Estoy sentada en casa de mis tíos en una aldea diminuta junto a un lago, en el interior de Galicia, una zona alejada de las rutas turísticas de las Rías Baixas, donde he pasado los días previos, a orillas de un mar que conozco desde niña. En la casa familiar, perplejidad ante el debate que ha suscitado un término que todos llevan usando de manera inocente durante años: fodechinchos. "Antes lo decíamos de broma, ahora todo el mundo está muy enfadado".

Hay razones para el enfado, claro, mis familiares están al tanto de las protestas a causa del turismo masivo en distintos puntos de España. Durante la comida, no dejo de pensar en la polémica y en la valentía que supone plantarse ante el sistema y negarse a servir al turista altivo, maleducado y desagradable. Pero ¿y el resto de turistas?

Mi madre es gallega, mi padre es madrileño. Ambos han visto cómo las playas escondidas y casi inaccesibles de la juventud de mi madre se convertían en reclamos turísticos con todos los servicios a disposición del usuario: chiringuito, baños, parking a pie de playa. Sí, atravesar caminando el bosque que rodea las dunas tiene un punto romántico y sí, es mejor bañarse en un mar que no tenga una película aceitosa por encima. Pero ¿es el problema quien simplemente acude a una playa que se ha popularizado o lo es el sistema turístico que sostiene nuestra economía? ¿Sobre quién recae la culpa y la responsabilidad?

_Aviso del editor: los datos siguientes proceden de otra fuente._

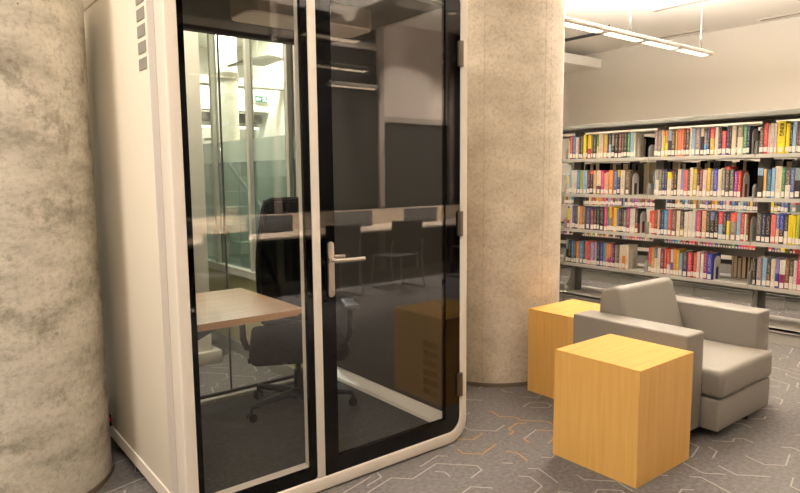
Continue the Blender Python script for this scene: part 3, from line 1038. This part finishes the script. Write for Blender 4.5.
# ------------------------------------------------------------------ books
C1 = {'W': ((226, 218, 206), 'white'), 'R': ((196, 62, 58), 'red'), 'B': ((66, 140, 190), 'blue'), 'P': ((224, 196, 192), 'pale pink'),
      'K': ((26, 25, 25), 'black'), 'GG': ((104, 108, 96), 'grey green'), 'Y': ((240, 216, 30), 'yellow'), 'T': ((134, 116, 96), 'taupe'),
      'PY': ((222, 212, 146), 'pale yellow'), 'DT': ((92, 76, 58), 'dark tan'), 'M': ((112, 44, 60), 'maroon'), 'OD': ((70, 68, 48), 'dark olive'),
      'D': ((56, 54, 54), 'dark grey'), 'G': ((72, 138, 88), 'green'), 'LB': ((150, 182, 212), 'pale blue'), 'C': ((228, 214, 186), 'cream'),
      'MV': ((142, 124, 128), 'mauve grey'), 'OY': ((190, 162, 54), 'olive yellow'), 'S': ((222, 112, 104), 'salmon'), 'O': ((220, 132, 44), 'orange'),
      'N': ((44, 52, 92), 'navy'), 'MD': ((96, 74, 74), 'dark mauve'), 'YG': ((194, 200, 64), 'yellow green'), 'PE': ((226, 174, 140), 'peach'),
      'MG': ((204, 44, 122), 'magenta'), 'SB': ((96, 108, 158), 'slate blue'), 'OL': ((120, 114, 88), 'grey olive'), 'BR': ((112, 74, 58), 'brown'),
      'LV': ((148, 140, 196), 'lavender'), 'DG': ((74, 70, 64), 'charcoal'), 'RB': ((46, 62, 160), 'royal blue'), 'GR': ((130, 122, 112), 'grey'),
      'PU': ((150, 56, 152), 'purple'), 'RO': ((190, 66, 40), 'rust red'), 'OT': ((214, 158, 84), 'orange tan'), 'TB': ((30, 104, 138), 'teal blue'),
      'PV': ((88, 76, 150), 'violet'), 'PN': ((62, 54, 104), 'purple navy'), 'RB2': ((148, 70, 58), 'red brown'), 'BK': ((48, 36, 34), 'brown black'),
      'MM': ((150, 42, 96), 'berry red'), 'OR': ((222, 84, 48), 'orange red'), 'BM': ((118, 82, 78), 'mauve brown'), 'PR': ((214, 78, 102), 'rose red'),
      'OD2': ((120, 70, 36), 'dark orange'), 'TG': ((128, 150, 148), 'teal grey'), 'HR': ((222, 60, 80), 'bright red'), 'HP': ((226, 52, 110), 'hot pink'),
      'OB': ((140, 104, 54), 'olive brown'), 'KC': ((38, 36, 34), 'soot black'), 'GK': ((72, 70, 68), 'ash grey')}
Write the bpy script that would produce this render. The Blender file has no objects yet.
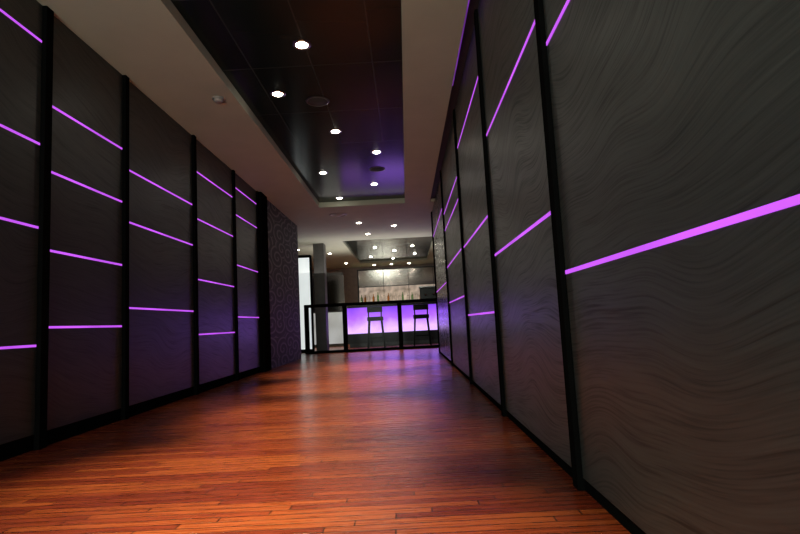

Que necesitamos echar el freno es evidente no solo en materia de turismo. Pero si la reflexión no es colectiva, no sirve de nada

Dentro de todas las dudas que me genera este debate, hay una idea que espero que vaya calando y que sí tengo clara. Tal como explica Jorge Dioni López en El malestar de las ciudades, poner al individuo en el foco nos aleja del quid de la cuestión: todos somos turistas en algún otro sitio, todos molestamos a los locales; más allá de la decencia básica que deberíamos mantener siempre y en cualquier lugar (a pesar del título de esta columna, no hay que ser fodechinchos), es difícil que al viajar y al ser turistas evitemos al cien por cien un impacto negativo en el sitio que visitamos.

Tampoco tengo claro que las distinciones entre turista y viajero nos sirvan de mucho. Podemos agarrarnos a la idea de que somos lo segundo en vez de lo primero, pero seguramente la mayoría de veces no sea así. Movernos de casa siempre implicará un impacto: medioambiental, económico, humano. ¿Hasta qué punto está en nuestras manos minimizarlo dentro de un sistema que no deja margen para el decrecimiento, para lo local y para lo pequeño?

Este verano se han propuesto otros modelos de descanso más amables y más sensibilizados ante la crisis que estamos viviendo (una de muchas) que implican no moverse tanto del sitio, redescubrir los lugares en los que pasamos la mayoría del año como lugares en los que también puede darse la desconexión y la calma.

Mucha gente se ha preguntado: ¿Por qué no quedarme en casa? ¿Es el traslado veraniego algo obligatorio? ¿Por qué parece que si no me muevo he desperdiciado mis días de vacaciones? Que necesitamos echar el freno es evidente no solo en materia de turismo y que necesitamos hacernos estas preguntas también, pero no las podemos hacer individualmente. Si la reflexión no es colectiva, no sirve de nada.

No tengo la solución; tampoco es mi trabajo tenerla, pero quizás sí que lo sea señalar las contradicciones que por lo menos yo percibo en este debate: que está bien ir a la playa de moda en nuestras vacaciones y que está bien la pintada de "tourists go home". La apoyo y la suscribo, pero si la estoy leyendo es porque yo también estoy ahí.